Взрослые останавливаются, улыбаются, отвечают на приветствия, заговаривают с нами. Метельщики и посыльные, портовые грузчики и безработные. С первой минуты они сумели почувствовать, что мы пришли знакомиться с их бедностью не ради сенсации. Они стали шутить, приняли нас, провели по своему «городу». В каждом их слове, в каждом жесте мы чувствовали, что они сами решают, кого принять, а кого прогнать. Мы были гостями в их бедном доме, где бедность не порок, где люди не терпят только одного: сострадания.
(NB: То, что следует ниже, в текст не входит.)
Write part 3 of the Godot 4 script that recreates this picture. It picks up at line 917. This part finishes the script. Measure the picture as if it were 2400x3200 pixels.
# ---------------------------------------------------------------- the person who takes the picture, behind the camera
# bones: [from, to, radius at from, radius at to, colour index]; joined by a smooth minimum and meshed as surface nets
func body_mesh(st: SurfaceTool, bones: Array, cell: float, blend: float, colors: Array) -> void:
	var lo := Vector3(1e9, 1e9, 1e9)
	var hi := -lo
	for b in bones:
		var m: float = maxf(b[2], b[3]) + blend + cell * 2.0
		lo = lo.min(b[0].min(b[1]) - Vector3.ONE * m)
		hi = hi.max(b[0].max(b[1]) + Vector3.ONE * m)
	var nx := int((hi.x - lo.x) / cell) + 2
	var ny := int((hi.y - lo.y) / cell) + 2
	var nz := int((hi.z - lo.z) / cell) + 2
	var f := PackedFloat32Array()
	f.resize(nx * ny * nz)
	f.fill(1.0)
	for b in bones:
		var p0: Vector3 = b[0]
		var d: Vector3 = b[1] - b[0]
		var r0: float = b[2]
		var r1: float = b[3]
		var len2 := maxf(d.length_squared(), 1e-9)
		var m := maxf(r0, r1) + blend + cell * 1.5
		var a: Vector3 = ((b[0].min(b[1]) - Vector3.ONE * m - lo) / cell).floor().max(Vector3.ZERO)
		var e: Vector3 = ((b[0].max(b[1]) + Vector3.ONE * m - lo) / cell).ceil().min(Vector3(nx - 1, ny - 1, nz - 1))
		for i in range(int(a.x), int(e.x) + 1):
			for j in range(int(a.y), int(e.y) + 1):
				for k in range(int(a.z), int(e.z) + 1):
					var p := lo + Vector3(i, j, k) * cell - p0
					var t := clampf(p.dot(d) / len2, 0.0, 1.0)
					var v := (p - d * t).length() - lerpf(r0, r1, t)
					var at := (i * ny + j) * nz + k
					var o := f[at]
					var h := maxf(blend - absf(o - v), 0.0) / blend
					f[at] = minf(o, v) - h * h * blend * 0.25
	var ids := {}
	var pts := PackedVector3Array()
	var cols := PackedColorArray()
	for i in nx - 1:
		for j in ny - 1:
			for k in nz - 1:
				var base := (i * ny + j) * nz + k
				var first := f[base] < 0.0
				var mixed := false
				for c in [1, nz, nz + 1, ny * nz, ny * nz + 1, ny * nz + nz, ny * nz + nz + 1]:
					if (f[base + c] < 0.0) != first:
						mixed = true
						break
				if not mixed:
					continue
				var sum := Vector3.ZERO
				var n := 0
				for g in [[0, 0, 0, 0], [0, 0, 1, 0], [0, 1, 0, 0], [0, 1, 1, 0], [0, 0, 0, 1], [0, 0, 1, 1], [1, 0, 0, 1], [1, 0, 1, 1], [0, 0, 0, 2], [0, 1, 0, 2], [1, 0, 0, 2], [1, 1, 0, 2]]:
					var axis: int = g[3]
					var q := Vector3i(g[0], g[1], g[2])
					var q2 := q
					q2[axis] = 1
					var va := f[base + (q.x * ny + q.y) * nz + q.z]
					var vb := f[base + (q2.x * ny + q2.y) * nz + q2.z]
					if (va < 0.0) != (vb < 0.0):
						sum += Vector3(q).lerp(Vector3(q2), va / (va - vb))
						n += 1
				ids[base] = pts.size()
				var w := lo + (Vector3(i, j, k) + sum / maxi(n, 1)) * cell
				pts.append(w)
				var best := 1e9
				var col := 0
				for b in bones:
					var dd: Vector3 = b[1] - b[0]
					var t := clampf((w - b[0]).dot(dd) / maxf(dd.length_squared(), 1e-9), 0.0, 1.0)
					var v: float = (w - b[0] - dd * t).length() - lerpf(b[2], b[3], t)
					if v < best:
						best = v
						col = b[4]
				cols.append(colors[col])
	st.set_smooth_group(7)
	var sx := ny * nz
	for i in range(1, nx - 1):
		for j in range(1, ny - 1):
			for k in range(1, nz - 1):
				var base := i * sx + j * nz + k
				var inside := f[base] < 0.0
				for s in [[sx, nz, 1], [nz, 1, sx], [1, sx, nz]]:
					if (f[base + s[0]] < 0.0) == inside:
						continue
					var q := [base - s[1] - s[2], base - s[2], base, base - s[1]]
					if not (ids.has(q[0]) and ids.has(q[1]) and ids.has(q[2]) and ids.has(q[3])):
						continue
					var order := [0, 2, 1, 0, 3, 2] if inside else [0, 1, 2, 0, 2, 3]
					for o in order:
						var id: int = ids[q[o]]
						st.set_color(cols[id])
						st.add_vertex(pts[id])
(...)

«Негритянский квартал», — говорили богоподобные с Копакабаны. Правда, на Морру-Санту-Антониу живет много негритянских и мулатских семей. Но здесь много и белых. Они живут все вместе, без каких-либо предрассудков. Их связала безграничная нищета, цинично заключенная в панораму небоскребов. Она стала общим вершителем их судеб, властителем их дум и чувств. Но эта нищета — не униженная, не задавленная и безнадежная, не беззащитная и не жалующаяся. Люди из Санту-Антониу умеют щедро раздавать то, что у них в избытке, — песни и смех. Именно они, эти люди, бывают душой карнавалов; их песни — это песни сильных, а их темперамент и жизнелюбие подобны перегретому котлу, который ежегодно направляет свою излишнюю энергию в хороводы карнавала. Пока — в хороводы.

Мы прошли путаницей извилистых тропочек, перевалили через вершину горы и оказались на противоположном склоне. Скользкая глина сменилась плоскими глыбами камней, а затем метровой полоской мокрого бетона на дне «колодца» между двумя слепыми стенами доходного дома. Пустые бочки и ящики с бумажными отбросами заставили нас боком пролезть сквозь эту щель. Наконец темный, такой же узкий проход, ворота — и мы снова очутились в Рио-де-Жанейро.

Потайной выход из мира нищеты в город неоновых огней, мрамора и рекламных улыбок без сердца. Потайной выход, замаскированный вывеской «Ресторан Гарото да Рибейра», на Руа-ду-Лаврадиу, дом номер 113.

Адрес, о котором умалчивают все бедекеры, все туристские путеводители; дом, возле которого никогда не остановится автобус с любопытными туристами.